First Ritz, now Tegenkamp, who just went 12:58 in Brussels Golden League. Gotta love the resurgence of US distance running.
Thanks for posting this. The runners on here (and swimmers, I am just not one of them) need to do their part to balance out the cyclists; ) I had not been paying attention to this meet but this is very good to see.
Figured I’d spare some folks the horror of having to deal with the let’srun message boards, and having to wade through the 100’s of stupid threads regarding high school runner’s dating questions, the standard “Rupp is gay” insults, and how Al Sal’s runners are all doping nonsense.
Sto
But that’s what makes LR fun!
Great week for American distance running.

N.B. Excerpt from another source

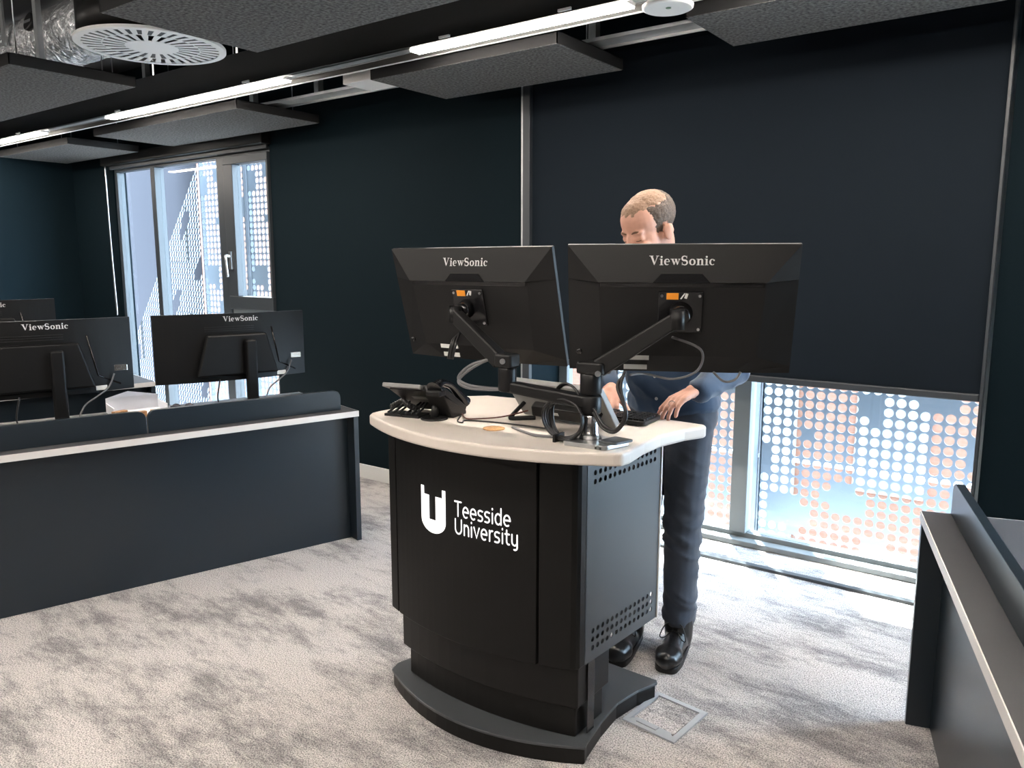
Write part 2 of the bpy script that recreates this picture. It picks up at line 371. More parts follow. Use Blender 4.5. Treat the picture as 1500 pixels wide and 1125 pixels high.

Full results are now posted:
Funny, it’s like the 4-min mile. Sometimes you just need to be reminded what is possible…
True dat. Seems like once Jenny Barringer / Deena / Goucher started going fast, it raised the level of all the women from 800 to the marathon. I think Ritz’s surprising run demonstrated if a marathon guy could break a 13? year old 5K record, then guys who had faster 5K PR’s like Teg and Solinsky had no real reason not to be running sub 13.
Too bad the season is over. These guys need to get into more races and hang on the the East African train and stick their noses in it more often.
And BTW, congrats on your win.
How exactly is this like the 4 minute mile?
In the year after Bannister broke the record, exactly one other guy pulled it off, John Landy. It was a couple of years till anyone else managed it.
I just think it’s an interesting demonstration of human psychology. I wonder if Ritz had gone 13:01, for example, would Tegenkamp still have gone under? Obviously the four minute mile is in a class of it’s own, because, for example, they told Bannister he’d die if he did it, and he was the first EVER which is different than being the “first American in a long time.” But I still think - as others have showed - that when folks who are “similar” raise the bar, I think people believe more in themselves, because they say, “hey that guy/woman is not that much better than me, I can do that.” And like that old adage, “whether you say you can or you can’t, you are right.” Of course, unlike the four-minute mile, I think it was “unspoken” that Americans didn’t have it in them to break 13, but unspoken is even worse, because it doesn’t give the athlete anything to “fight against.”
I knew there was a reason I couldn’t beat him in high school… Great to see Americans doing so well.
“In the year after Bannister broke the record, exactly one other guy pulled it off, John Landy. It was a couple of years till anyone else managed it.”
It’s true that in the 12 months following Bannister’s May 1954 sub-four mile only Landy went under four. But in May 1955 – within 13 months of Bannister’s feat – three other runners (Tabori, Chataway and Hewson) broke four minutes in a single race. By the end of 1957, 16 runners had broken four minutes. As Bannister himself said, “Apres moi, le deluge.” Look at it this way, too: In the nine years before Bannister broke four minutes, the mile record was unchanged at 4:01.3. In the nine years after Bannister broke four minutes, the mile record fell to 3:57.9 (Landy), then 3:57.2 (Derek Ibbotson), then 3:54.5 (Herb Elliott), then 3:54.4 (Peter Snell).
Is there a video anywhere? I couldn’t find one other than the post race interview.